Many readers might be surprised to learn that these words, which appear in the Introduction to The Book of Psalms published by Canongate, were written by Bono, real name Paul Hewson, lead singer with U2, the rock group from Dublin.
Such testimony to the influence that singing the psalms can have on faith throws into question the practice in some parishes of replacing the responsorial psalm with a hymn which may or may not bear some relation to the psalm set down for the day or to the first reading.
The responsorial psalm is not some sort of musical interlude between the first and second readings at Mass. It is one of the readings from sacred scripture that make up the Liturgy of the Word.

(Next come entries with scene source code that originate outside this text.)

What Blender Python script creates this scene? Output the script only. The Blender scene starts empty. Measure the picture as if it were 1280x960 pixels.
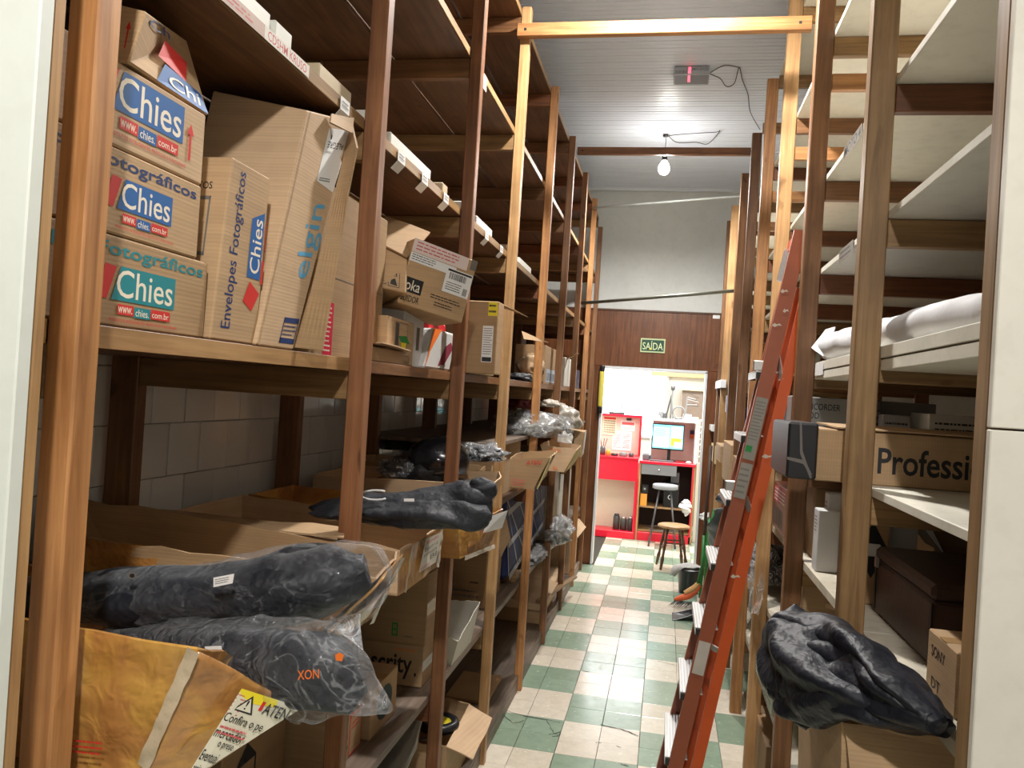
import bpy, bmesh, math, random
from mathutils import Vector, Matrix, noise
S = bpy.context.scene
random.seed(7)
V = Vector
# ------------------------------------------------------------ camera
FPX, CAMH = 1000.0, 1.74
_yc = V((193/FPX, -20/FPX, -1)).normalized()
_up = V((.0615, 1, 0)); _up = (_up - _yc*_up.dot(_yc)).normalized()
_xc = _yc.cross(_up)
CM = Matrix((_xc, _yc, _up))
cd = bpy.data.cameras.new('camera'); cam = bpy.data.objects.new('camera', cd)
S.collection.objects.link(cam); S.camera = cam
cd.sensor_width = 36; cd.lens = 36*FPX/1280; cd.clip_start = .02; cd.clip_end = 60
cam.matrix_world = Matrix.Translation((0, 0, CAMH)) @ CM.to_4x4()
def at(px, py, X=None, Y=None, Z=None):
    r = CM @ V(((px-640)/FPX, -(py-480)/FPX, -1))
    t = X/r.x if X is not None else (Y/r.y if Y is not None else (Z-CAMH)/r.z)
    return V((0, 0, CAMH)) + r*t
# ------------------------------------------------------------ world, exposure
w = bpy.data.worlds.new('world'); S.world = w; w.use_nodes = True
w.node_tree.nodes['Background'].inputs[0].default_value = (.9, .95, 1, 1)
w.node_tree.nodes['Background'].inputs[1].default_value = .02
S.view_settings.view_transform = 'Standard'; S.view_settings.look = 'None'
S.view_settings.exposure = 0.68; S.view_settings.gamma = 1
# ------------------------------------------------------------ lamps that stand in the place
def lamp(name, loc, watt, col=(1, .93, .82), size=.05, kind='POINT', rot=None, sy=None):
    l = bpy.data.lights.new(name, kind); l.energy = watt; l.color = col
    if kind == 'AREA':
        l.size = size
        if sy: l.shape = 'RECTANGLE'; l.size_y = sy
    else: l.shadow_soft_size = size
    o = bpy.data.objects.new(name, l); o.location = loc
    if rot: o.rotation_euler = rot
    S.collection.objects.link(o); return o
def led(loc, watt, col):   # LED bulbs send nearly all of their light into the lower half
    o = lamp('ceiling_light_source', loc, watt, col, .06, 'SPOT'); o.data.spot_size = math.radians(176); o.data.spot_blend = .6; return o
led((-.13, 6.45, 3.51), 150, (1, .97, .93)); led((-.12, 3.09, 3.72), 190, (1, .965, .91)); led((.1, -.6, 3.3), 135, (1, .97, .92))
lamp('shop_light_source', (.1, 9.6, 3.12), 85, (1, .98, .95), 1.3, 'AREA', (0, 0, 0), .9)
# ------------------------------------------------------------ materials
def nt(name):
    m = bpy.data.materials.new(name); m.use_nodes = True
    n = m.node_tree; return m, n, n.nodes['Principled BSDF']
def lk(n, a, b): n.links.new(a, b)
def node(n, t, **k):
    q = n.nodes.new(t)
    for a, b in k.items(): setattr(q, a, b)
    return q
def texco(n, scale=(1, 1, 1), rnd=True):
    tc = node(n, 'ShaderNodeTexCoord'); mp = node(n, 'ShaderNodeMapping')
    mp.inputs['Scale'].default_value = scale
    if rnd:
        oi = node(n, 'ShaderNodeObjectInfo'); ad = node(n, 'ShaderNodeVectorMath', operation='MULTIPLY_ADD')
        cx = node(n, 'ShaderNodeCombineXYZ')
        for i in range(3): lk(n, oi.outputs['Random'], cx.inputs[i])
        ad.inputs[1].default_value = (37, 53, 71); lk(n, cx.outputs[0], ad.inputs[0]); lk(n, tc.outputs['Object'], ad.inputs[2])
        lk(n, ad.outputs[0], mp.inputs[0])
    else: lk(n, tc.outputs['Object'], mp.inputs[0])
    return mp.outputs[0]
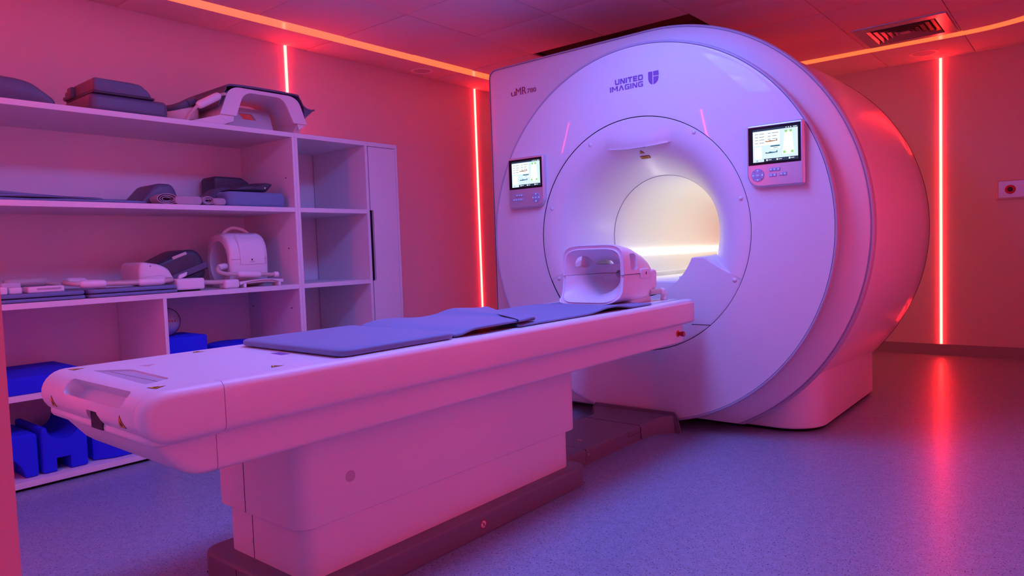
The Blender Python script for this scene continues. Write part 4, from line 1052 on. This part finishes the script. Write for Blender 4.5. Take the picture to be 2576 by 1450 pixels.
bm = B(); pts = roundpoly([(-1.775, z2_+.0395), (-1.60, z2_+.0395), (-1.598, .875), (-1.625, .930), (-1.67, .955), (-1.762, .972), (-1.776, .93)], .02); soft_poly(bm, pts, 'x', -2.04, -1.80, .02); we = mk('end_piece', bm, 'coil', t, smooth=50)
bm = B(); disc(bm, (-1.7995, -1.72, .948), .003, (1, 0, 0), 10, th=.001); mk('screw', bm, 'seam', we)
bm = B(); soft_poly(bm, roundpoly([(-1.60, .990), (-1.525, 1.018), (-1.520, 1.004), (-1.595, .976)], .004), 'x', -1.826, -1.818, .002); mk('name_plate', bm, 'beige', dc)
bpy.data.objects[t.name].location.x -= .022
# white box with cable and plug
t = thing('cable_box', 'white connector box with beige cable and plug at the front of third shelf', 'connector', (-1.76, -1.5, z2_))
bm = B(); sbox(bm, -1.83, -1.722, -1.638, -1.490, z2_+.008, z2_+.066, .012, .012, axis='x'); mk('housing', bm, 'coil', t)
bm = B(); box(bm, -1.80, -1.74, -1.63, -1.51, z2_, z2_+.009); mk('foot', bm, 'black', t)
bm = B(); tube(bm, [(-1.75, -1.495, z2_+.042), (-1.745, -1.44, z2_+.038), (-1.742, -1.37, z2_+.036)], .012, 12); mk('cable', bm, 'beige', t)
bm = B(); sbox(bm, -1.785, -1.715, -1.385, -1.300, z2_+.0, z2_+.048, .014, .012, axis='y'); mk('plug', bm, 'coil', t)
# bracket
t = thing('support_bracket', 'low white curved bracket with beige top under the knee coil cable', 'bracket', (-1.78, -1.15, z2_))
bm = B(); rings = [[(-1.788, y, z2_+h0), (-1.725, y, z2_+h0), (-1.725, y, z2_+h1), (-1.788, y, z2_+h1)] for y, h0, h1 in ((-1.290, .018, .030), (-1.24, .020, .034), (-1.16, .024, .038), (-1.10, .022, .036), (-1.045, .018, .032))]; loft(bm, rings); mk('plate', bm, 'beige', t, smooth=60)
bm = B(); rings = [[(-1.722, y, z2_+h0), (-1.716, y, z2_+h0), (-1.716, y, z2_+h1), (-1.722, y, z2_+h1)] for y, h0, h1 in ((-1.30, .016, .033), (-1.24, .032, .038), (-1.16, .037, .042), (-1.10, .035, .040), (-1.035, .016, .035))]; loft(bm, rings); mk('edge', bm, 'coil', t, smooth=60)
for y in (-1.268, -1.056):
    bm = B(); sbox(bm, -1.785, -1.718, y-.008, y+.008, z2_, z2_+.022, .003, .003); mk('foot', bm, 'coil', t)
# knee coil
t = thing('knee_coil', 'tall white barrel-shaped coil with carry handle at the right of the third shelf', 'coil', (-1.94, -1.2, z2_))
KC = (-1.93, .965)
def kring(y, rx, rzt, zb, k0=1): 
    out = []
    for j in range(48):
        th = 2*PI*j/48; c, s = math.cos(th), math.sin(th)
        e = 2/2.6
        x = KC[0]+rx*math.copysign(abs(c)**e, c)
        z = KC[1]+(rzt*abs(s)**e if s > 0 else -(KC[1]-zb)*abs(s)**(2/5.))
        out.append((x, y, z))
    return out
def kin(y, rx, rz): return [(KC[0]-.002+rx*math.cos(2*PI*j/48), y, KC[1]-.01+rz*math.sin(2*PI*j/48)) for j in range(48)]
bm = B(); loft(bm, [kin(-1.09, .085, .100), kin(-1.285, .092, .112), kin(-1.300, .098, .118), kring(-1.302, .118, .142, z2_+.002), kring(-1.292, .128, .150, z2_+.001), kring(-1.27, .132, .154, z2_), kring(-1.09, .132, .154, z2_), kring(-1.075, .126, .146, z2_+.001), kring(-1.07, .116, .136, z2_+.004)]); kb = mk('barrel', bm, 'coil', t, smooth=50)
bm = B(); loft(bm, [[(KC[0]+.134*c, y, z) for c, z in ((.985, .925), (.998, .965), (.975, 1.02), (.90, 1.06), (.78, 1.085), (.60, 1.105))]+[(KC[0]+.126*c, y, z) for c, z in ((.60, 1.09), (.78, 1.07), (.90, 1.045), (.975, 1.0), (.985, .925))] for y in (-1.245, -1.10)]); cv = mk('cover_plate', bm, 'coil', t, smooth=50)
bm = B(); tube(bm, spline([(KC[0]+.095, -1.255, 1.092), (KC[0]+.120, -1.25, 1.055), (KC[0]+.1325, -1.245, .995), (KC[0]+.1335, -1.243, .95), (KC[0]+.1335, -1.235, .938), (KC[0]+.1335, -1.10, .938), (KC[0]+.1335, -1.092, .948), (KC[0]+.1330, -1.090, .985)]), .0012, 6); mk('cover_line', bm, 'beige', cv)
bm = B(); box(bm, KC[0]+.1325, KC[0]+.1332, -1.300, -1.085, .9655, .967); mk('joint_line', bm, 'seam', kb)
bm = B(); box(bm, KC[0]+.1338, KC[0]+.1345, -1.178, -1.170, .958, .968); box(bm, KC[0]+.1338, KC[0]+.1345, -1.190, -1.158, .950, .9515); mk('cover_mark', bm, 'seam', cv)
bm = B(); tube(bm, spline([(-1.90, -1.285, 1.105), (-1.905, -1.26, 1.130), (-1.91, -1.215, 1.146), (-1.91, -1.16, 1.135), (-1.905, -1.12, 1.108)]), .009, 12); mk('handle', bm, 'coil', t)
bm = B(); disc(bm, (KC[0]+.133, -1.175, .880), .018, (1, 0, 0), 24, th=.004); mk('knob', bm, 'pane', t)
bm = B(); tube(bm, spline([(-1.83, -1.32, .930), (-1.79, -1.375, .928), (-1.762, -1.398, .912), (-1.755, -1.370, .894), (-1.755, -1.30, .886), (-1.755, -1.16, .878), (-1.757, -1.06, .874)]), .0105, 12); cb = mk('cable', bm, 'beige', t)
bm = B(); capsule(bm, (-1.84, -1.31, .932), (-1.785, -1.378, .926), .018); mk('cable_sleeve', bm, 'coil', cb)
bm = B(); capsule(bm, (-1.755, -1.292, .886), (-1.755, -1.150, .878), .0195); mk('cable_sleeve', bm, 'coil', cb)
bm = B(); capsule(bm, (-1.757, -1.068, .874), (-1.757, -1.040, .872), .017); mk('cable_end', bm, 'coil', cb)
# small white funnel in the cabinet
bm = B(); lathez(bm, [(.030, z2_), (.034, z2_+.01), (.016, z2_+.05), (.006, z2_+.09), (.008, z2_+.115), (.002, z2_+.118)], -2.10, -.855, 20)
tag(mk('plastic_funnel', bm, 'coil', smooth=60), 'small white plastic funnel at the back of the middle cabinet compartment', 'funnel')

# lower left: blue foam
def foam(name, lab, pts, axis, h0, h1, r=.012, grp='blue foam positioning blocks', cuts=None):
    bm = B(); soft_poly(bm, pts, axis, h0, h1, r, 3); o = mk(name, bm, 'foam', smooth=40)
    if cuts: boolean(o, cuts)
    return tag(o, lab, 'foam block', grp)
za = ZS[3]+.0008
foam('foam_slab', 'large blue foam slab on the lower left shelf', roundpoly([(-2.195, -2.98), (-1.705, -2.98), (-1.705, -2.06), (-2.195, -2.06)], .02), 'z', za, za+.072, .008,
     cuts=[lambda bm: box(bm, -1.76, -1.60, -2.285, -2.20+.02, za-.02, za+.022) if False else box(bm, -1.76, -1.60, -2.195, -2.03, za-.02, za+.022)])
zb = .0408
foam('foam_block', 'blue foam block with a half-round tunnel at the left end of the bottom shelf', roundpoly([(-2.60, zb), (-2.286, zb), (-2.286, zb+.190), (-2.60, zb+.205)], .015), 'x', -2.06, -1.735, .012,
     cuts=[lambda bm: loft(bm, [[(x, -2.44+.105*math.cos(PI*k/20), zb-.02+.135*math.sin(PI*k/20)) for k in range(21)] for x in (-2.2, -1.6)])])
foam('foam_block', 'blue foam block with scooped top and square notch on the bottom shelf', roundpoly([(-2.272, zb), (-2.088, zb), (-2.088, zb+.205), (-2.272, zb+.205)], .012), 'x', -2.10, -1.735, .010,
     cuts=[lambda bm: loft(bm, [[(x, -2.185+.066*math.cos(2*PI*k/28), zb+.205+.062*math.sin(2*PI*k/28)) for k in range(28)] for x in (-2.2, -1.6)]), lambda bm: box(bm, -2.2, -1.6, -2.217, -2.160, zb-.02, zb+.062)])
foam('foam_block', 'angled blue foam block on the bottom shelf below the table end', [(-2.08, -2.03), (-1.775, -2.055), (-1.735, -1.975), (-1.735, -1.80), (-2.08, -1.80)], 'z', zb, zb+.215, .010)
bm = B(); lathe(bm, [(.001, -2.10), (.055, -2.10), (.06, -2.08), (.06, -1.83), (.055, -1.81), (.001, -1.81)], -1.98, zb+.205+.075, 30)
# (cylinder lies across the tops of two blocks)
bmesh.ops.rotate(bm, verts=bm.verts[:], cent=(-1.98, -1.95, zb+.28), matrix=Matrix.Rotation(0, 3, 'Z'))
bm.free()
# lower right compartment
zr = ZS[3]+.0008
foam('foam_box', 'bright blue foam box under the clear ball in the lower right compartment', roundpoly([(-2.08, -1.690), (-1.775, -1.690), (-1.775, -1.462), (-2.08, -1.462)], .03), 'z', zr, zr+.158, .008)
foam('foam_disc', 'low round blue foam cushion right of the blue foam box', [(-1.90+.17*math.cos(2*PI*k/36), -1.235+.155*math.sin(2*PI*k/36)) for k in range(36)], 'z', zr, zr+.082, .010,
     cuts=[lambda bm: lathez(bm, [(.05, zr+.05), (.05, zr+.12)], -1.90, -1.22, 24)])
bm = B(); sbox(bm, -2.15, -1.80, -1.455, -1.40, zr, zr+.06, .01, .006); tag(mk('foam_strip', bm, 'foam'), 'thin blue foam strip between the foam box and the round foam cushion', 'foam block', 'blue foam positioning blocks')
t = thing('phantom_ball', 'round clear plastic test ball resting on the blue foam box', 'test ball', (-1.93, -1.615, zr+.158))
bm = B(); n = 20; lathez(bm, [(max(.001, .078*math.sin(PI*k/n)), zr+.236-.078*math.cos(PI*k/n)) for k in range(n+1)], -1.93, -1.622, 32); bb = mk('ball', bm, 'glassball', t, smooth=80)
bm = B(); tube(bm, [(-1.93+.0785*math.cos(a_)*0+.03, -1.622+.0725*math.cos(a_), zr+.236+.0725*math.sin(a_)) for a_ in [2*PI*k/40 for k in range(41)]], .0016, 6); mk('ball_seam', bm, 'seam', bb)
bm = B(); lathez(bm, [(.018, zr+.312), (.018, zr+.326), (.010, zr+.330), (.001, zr+.330)], -1.93, -1.622, 20); mk('cap', bm, 'coil', t)
bm = B()
for k in range(3): poly3(bm, (-1.8525, -1.628+.014*k, zr+.243), (0, 1, 0), (0, 0, 1), [(-.005, -.004), (.005, -.004), (0, .005)], .001)
mk('warning_mark', bm, 'redmark', bb)

# ================================================================== CAMERA
EXPO = 0.0
cam = bpy.data.cameras.new('camera'); co = bpy.data.objects.new('camera', cam); COL.objects.link(co)
r_, u_, f_ = Vector((0.771856, 0.634832, -0.035023)), Vector((-0.007395, 0.064045, 0.99792)), Vector((-0.635755, 0.769991, -0.054128))
co.matrix_world = Matrix(((r_.x, u_.x, -f_.x, 1.84964), (r_.y, u_.y, -f_.y, -3.30097), (r_.z, u_.z, -f_.z, 0.96574), (0, 0, 0, 1)))
cam.sensor_width = 36; cam.lens = 24.6880; cam.clip_start = .02
S.camera = co
w = bpy.data.worlds.new('world'); S.world = w; w.use_nodes = True
w.node_tree.nodes['Background'].inputs[0].default_value = (.0, .0, .0, 1)
S.view_settings.view_transform = 'Standard'; S.view_settings.look = 'None'
S.view_settings.exposure = EXPO; S.view_settings.gamma = 1; S.view_settings.use_curve_mapping = False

We would never think of replacing the proclamation of the Gospel at Mass with a paraphrased version read from a book of Bible stories or with a nice story with a similar ‘theme’ to the Gospel text. Why should the Psalms be treated any differently?
According to the Introduction to the Lectionary for Mass, the responsorial psalm should be sung (#20). Doing so is made simpler by taking up the option of using common seasonal psalms, not by substituting a hymn for the psalm. These common psalms are to be found in the section of the Lectionary entitled Common Texts for Sung Responsorial Psalms.
Parish musicians have numerous accessible and singable musical settings of the psalms available to them these days, so there is no need to resort to replacing the psalm of the day with a hymn.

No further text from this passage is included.